In recognition for their support to the Chinese, the Kushans requested a Han princess, but were denied,[63][64] even after they had sent presents to the Chinese court. In retaliation, they marched on Ban Chao in 86 with a force of 70,000, but were defeated by a smaller Chinese force.[63][64] The Yuezhi retreated and paid tribute to the Chinese Empire during the reign of emperor He of Han (89–106).

The Kushans are again recorded to have sent presents to the Chinese court in 158–159 during the reign of Emperor Huan of Han.

Following these interactions, cultural exchanges further increased, and Kushan Buddhist missionaries, such as Lokaksema, became active in the Chinese capital cities of Loyang and sometimes Nanjing, where they particularly distinguished themselves by their translation work. They were the first recorded promoters of Hinayana and Mahayana scriptures in China, greatly contributing to the Silk Road transmission of Buddhism.

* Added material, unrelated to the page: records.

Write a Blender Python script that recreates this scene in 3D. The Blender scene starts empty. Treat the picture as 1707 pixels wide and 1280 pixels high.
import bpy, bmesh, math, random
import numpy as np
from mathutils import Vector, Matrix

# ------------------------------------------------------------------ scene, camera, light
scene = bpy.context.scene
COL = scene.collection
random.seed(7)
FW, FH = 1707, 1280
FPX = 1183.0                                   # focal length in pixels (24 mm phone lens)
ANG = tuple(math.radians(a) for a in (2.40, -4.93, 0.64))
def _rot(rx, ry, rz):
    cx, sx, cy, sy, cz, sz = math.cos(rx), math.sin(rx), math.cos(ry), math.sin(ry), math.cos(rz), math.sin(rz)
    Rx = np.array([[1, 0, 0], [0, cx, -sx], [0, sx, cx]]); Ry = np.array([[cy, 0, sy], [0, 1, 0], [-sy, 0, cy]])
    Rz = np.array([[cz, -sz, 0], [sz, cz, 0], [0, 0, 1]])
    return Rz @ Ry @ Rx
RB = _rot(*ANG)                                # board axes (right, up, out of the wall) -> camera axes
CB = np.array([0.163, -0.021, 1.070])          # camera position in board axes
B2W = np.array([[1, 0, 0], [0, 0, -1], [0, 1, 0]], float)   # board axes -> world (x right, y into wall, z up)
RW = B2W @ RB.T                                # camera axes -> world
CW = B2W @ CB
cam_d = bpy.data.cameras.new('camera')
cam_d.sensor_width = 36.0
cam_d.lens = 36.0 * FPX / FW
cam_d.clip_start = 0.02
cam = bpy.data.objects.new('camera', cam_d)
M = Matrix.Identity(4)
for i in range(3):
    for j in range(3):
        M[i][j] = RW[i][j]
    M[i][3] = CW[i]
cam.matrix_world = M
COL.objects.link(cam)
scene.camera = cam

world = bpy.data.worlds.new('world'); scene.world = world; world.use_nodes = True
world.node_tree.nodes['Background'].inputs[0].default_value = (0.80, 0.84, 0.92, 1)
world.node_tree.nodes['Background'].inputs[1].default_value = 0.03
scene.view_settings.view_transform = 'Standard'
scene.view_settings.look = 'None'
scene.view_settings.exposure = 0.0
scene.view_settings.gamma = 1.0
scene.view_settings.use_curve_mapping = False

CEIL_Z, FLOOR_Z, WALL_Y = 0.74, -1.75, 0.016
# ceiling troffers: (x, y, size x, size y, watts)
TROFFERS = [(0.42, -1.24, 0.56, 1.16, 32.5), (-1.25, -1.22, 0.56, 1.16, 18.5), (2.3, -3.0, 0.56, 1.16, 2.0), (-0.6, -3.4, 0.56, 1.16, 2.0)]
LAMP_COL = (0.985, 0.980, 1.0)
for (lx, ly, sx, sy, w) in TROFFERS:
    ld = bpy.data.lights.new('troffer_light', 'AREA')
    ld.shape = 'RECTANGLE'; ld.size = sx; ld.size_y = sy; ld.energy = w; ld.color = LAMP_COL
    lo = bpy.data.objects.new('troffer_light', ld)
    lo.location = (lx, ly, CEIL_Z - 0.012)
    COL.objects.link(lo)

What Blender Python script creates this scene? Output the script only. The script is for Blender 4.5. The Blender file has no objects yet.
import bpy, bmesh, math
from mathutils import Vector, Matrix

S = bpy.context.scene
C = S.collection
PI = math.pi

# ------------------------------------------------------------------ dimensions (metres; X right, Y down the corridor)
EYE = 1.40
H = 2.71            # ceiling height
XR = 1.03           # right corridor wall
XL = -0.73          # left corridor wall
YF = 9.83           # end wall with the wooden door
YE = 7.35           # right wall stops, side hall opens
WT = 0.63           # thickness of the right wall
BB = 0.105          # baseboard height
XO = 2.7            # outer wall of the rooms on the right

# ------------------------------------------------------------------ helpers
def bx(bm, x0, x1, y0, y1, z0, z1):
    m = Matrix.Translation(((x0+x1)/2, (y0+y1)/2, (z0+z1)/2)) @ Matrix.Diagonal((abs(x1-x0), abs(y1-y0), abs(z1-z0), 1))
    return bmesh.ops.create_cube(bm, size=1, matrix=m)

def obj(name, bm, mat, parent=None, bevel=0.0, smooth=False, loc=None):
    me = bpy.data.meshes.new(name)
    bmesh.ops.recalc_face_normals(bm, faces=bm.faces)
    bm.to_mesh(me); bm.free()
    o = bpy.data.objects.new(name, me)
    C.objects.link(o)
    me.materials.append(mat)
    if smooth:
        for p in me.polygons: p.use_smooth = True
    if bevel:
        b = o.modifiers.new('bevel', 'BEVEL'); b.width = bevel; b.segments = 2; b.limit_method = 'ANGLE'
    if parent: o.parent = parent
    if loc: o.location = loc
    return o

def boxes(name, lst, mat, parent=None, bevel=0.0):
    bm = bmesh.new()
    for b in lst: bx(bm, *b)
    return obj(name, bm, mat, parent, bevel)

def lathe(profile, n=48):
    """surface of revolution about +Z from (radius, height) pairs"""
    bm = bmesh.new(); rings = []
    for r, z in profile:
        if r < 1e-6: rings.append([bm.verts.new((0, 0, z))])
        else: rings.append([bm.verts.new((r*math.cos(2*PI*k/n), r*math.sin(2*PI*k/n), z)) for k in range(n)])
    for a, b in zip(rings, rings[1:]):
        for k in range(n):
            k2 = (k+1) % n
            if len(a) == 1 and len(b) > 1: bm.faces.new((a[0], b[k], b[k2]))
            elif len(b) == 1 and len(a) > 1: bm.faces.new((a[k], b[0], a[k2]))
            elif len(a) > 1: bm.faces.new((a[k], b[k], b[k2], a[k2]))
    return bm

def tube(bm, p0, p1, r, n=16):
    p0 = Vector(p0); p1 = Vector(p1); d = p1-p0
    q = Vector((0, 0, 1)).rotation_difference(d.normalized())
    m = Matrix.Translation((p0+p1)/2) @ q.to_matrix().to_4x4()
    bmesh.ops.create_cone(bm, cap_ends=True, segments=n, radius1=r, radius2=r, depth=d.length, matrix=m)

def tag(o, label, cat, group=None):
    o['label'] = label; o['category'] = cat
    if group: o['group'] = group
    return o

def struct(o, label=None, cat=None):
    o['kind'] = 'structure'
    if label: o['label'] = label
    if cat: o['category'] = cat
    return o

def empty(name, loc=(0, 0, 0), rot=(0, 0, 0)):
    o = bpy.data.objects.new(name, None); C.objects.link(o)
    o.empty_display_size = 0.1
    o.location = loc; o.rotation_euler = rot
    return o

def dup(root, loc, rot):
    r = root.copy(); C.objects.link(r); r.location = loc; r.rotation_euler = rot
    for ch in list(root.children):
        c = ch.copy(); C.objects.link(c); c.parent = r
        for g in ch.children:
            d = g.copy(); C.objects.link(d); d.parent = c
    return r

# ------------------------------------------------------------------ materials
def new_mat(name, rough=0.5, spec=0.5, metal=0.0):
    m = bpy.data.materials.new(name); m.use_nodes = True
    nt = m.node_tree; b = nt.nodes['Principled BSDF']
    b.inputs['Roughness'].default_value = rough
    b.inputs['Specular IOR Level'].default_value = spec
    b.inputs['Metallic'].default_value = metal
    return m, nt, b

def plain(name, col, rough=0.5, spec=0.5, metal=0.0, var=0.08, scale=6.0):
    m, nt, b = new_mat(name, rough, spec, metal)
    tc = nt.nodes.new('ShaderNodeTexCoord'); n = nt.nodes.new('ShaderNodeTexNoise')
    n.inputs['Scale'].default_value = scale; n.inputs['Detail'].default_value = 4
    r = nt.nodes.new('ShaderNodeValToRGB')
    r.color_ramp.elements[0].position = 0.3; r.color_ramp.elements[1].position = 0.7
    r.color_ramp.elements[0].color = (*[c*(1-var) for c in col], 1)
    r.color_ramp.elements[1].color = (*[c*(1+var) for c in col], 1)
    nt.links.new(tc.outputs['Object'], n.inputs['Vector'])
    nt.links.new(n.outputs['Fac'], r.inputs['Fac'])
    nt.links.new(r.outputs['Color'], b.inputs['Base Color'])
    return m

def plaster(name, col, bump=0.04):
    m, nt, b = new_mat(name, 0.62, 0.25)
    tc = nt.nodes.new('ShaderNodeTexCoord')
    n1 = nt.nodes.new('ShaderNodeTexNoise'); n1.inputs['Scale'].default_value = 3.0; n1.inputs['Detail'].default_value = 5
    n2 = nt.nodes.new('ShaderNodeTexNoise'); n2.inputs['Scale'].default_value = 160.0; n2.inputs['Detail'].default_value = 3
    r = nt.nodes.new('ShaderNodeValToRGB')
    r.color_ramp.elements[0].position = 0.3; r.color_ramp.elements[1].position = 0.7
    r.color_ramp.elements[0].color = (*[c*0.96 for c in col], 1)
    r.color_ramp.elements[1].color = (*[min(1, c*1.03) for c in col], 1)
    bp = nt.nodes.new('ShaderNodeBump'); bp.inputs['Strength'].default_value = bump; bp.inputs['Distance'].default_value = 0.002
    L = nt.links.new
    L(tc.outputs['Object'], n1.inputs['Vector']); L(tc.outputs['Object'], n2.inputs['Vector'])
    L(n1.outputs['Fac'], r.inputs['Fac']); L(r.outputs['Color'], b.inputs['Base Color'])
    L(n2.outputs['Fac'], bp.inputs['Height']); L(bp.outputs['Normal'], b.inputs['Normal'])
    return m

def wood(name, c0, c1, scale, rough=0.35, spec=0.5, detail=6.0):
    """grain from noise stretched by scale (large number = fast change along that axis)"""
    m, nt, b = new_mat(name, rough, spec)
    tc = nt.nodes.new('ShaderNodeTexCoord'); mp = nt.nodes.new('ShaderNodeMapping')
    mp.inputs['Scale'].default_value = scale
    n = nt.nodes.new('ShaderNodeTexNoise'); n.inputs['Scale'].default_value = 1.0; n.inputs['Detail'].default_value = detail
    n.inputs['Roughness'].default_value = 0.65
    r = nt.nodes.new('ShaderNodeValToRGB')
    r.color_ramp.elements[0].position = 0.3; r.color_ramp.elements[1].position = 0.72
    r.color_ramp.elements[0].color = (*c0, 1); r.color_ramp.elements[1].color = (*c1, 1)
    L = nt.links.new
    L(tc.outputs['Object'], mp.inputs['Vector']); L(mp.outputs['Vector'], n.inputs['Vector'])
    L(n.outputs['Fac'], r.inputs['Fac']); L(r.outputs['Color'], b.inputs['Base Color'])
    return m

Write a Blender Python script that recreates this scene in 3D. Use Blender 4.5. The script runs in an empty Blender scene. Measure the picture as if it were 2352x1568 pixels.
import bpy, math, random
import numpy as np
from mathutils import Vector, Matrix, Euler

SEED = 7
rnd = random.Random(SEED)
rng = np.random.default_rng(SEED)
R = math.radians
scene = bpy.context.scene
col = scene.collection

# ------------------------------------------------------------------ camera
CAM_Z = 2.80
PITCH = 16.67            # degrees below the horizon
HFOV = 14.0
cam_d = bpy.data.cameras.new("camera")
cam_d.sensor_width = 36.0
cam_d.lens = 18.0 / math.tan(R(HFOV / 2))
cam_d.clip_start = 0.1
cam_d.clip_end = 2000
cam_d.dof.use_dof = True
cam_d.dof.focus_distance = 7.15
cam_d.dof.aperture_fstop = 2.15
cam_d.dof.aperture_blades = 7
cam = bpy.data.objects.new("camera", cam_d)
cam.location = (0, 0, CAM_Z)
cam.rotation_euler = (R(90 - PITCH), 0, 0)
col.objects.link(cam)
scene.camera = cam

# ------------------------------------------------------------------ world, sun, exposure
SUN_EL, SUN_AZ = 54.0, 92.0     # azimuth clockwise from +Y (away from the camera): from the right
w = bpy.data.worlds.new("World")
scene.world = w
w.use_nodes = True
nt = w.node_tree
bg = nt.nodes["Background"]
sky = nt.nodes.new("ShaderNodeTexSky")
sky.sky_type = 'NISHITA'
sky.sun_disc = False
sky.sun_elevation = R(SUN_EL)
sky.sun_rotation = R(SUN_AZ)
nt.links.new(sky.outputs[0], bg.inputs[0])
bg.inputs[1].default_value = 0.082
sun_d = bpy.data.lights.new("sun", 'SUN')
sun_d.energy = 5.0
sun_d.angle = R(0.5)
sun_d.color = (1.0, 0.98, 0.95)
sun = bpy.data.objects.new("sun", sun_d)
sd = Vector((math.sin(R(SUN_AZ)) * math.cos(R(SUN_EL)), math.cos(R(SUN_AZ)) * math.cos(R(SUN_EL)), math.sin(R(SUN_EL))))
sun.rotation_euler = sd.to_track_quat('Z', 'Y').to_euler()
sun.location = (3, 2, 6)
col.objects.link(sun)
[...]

After the death of Vasudeva I in 225, the Kushan empire split into western and eastern halves. The Western Kushans (in Afghanistan) were soon subjugated by the Persian Sasanian Empire and lost Sogdiana, Bactria, and Gandhara to them. The Sasanians deposed the Western dynasty and replaced them with Persian vassals known as the Kushanshas (also called Indo-Sasanians or Kushano-Sasanians).

The Eastern Kushan kingdom was based in the Punjab. Around 270 their territories on the Gangetic plain became independent under local dynasties such as the Yaudheyas. Then in the mid-4th century they were subjugated by the Gupta Empire under Samudragupta.

In 360 a Kidarite Hun named Kidara overthrew the Indo-Sasanians and remnants of the old Kushan dynasty, and established the Kidarite Kingdom. The Kushan style of Kidarite coins indicates they claimed Kushan heritage. The Kidarite seem to have been rather prosperous, although on a smaller scale than their Kushan predecessors.

These remnants of the Kushan empire were ultimately wiped out in the 5th century by the invasions of the Hephthalites, the Alchon Huns and the Nezak Huns in the northwest, and the rise of the Gupta Empire in the east.